Interesting post and comments on privacy risk from Solove at Concurring Opinions.  Despite being raised by a pack of feral solicitors, I can’t claim to understand all the legal theories involved.  I’m attracted to the liquidated damages idea for a number of reasons, including the ability to build a reserve or get underwriting to mitigate potential incidents.  

Harms at Risk

On the other hand, this is where the disclosure rules suck.   For example, an organization loses track of a hunk of physical media that contains a couple hundred thousand records that contain personally identifiable information (but not financial information – no bank or credit card account number).   In this example, there is a very high probability that the media was subsequently destroyed.  Are the individuals identified on the media well served by being notified?  
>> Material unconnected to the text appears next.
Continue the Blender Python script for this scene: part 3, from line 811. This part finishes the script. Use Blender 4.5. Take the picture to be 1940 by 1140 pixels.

Imagine there was a method to calculate the likelihood of financial damage to the individual due to the loss of the media.  Lets imagine that there is less than 1% chance that the information will be used in a crime in the next 2 years, and it decreases by half every year that follows.  However, if it is used in a crime, it is likely that the crime will be of a significant impact – a genuine fraud involving a false credentials that would take more than $100,000 for the victim to unravel.   Is notifying the victim of the risk, and making him feel uneasy (since humans perceive risk differently than equations) responsible?  

Or is this just an excuse for me to illustrate a post with a picture of Harms at risk?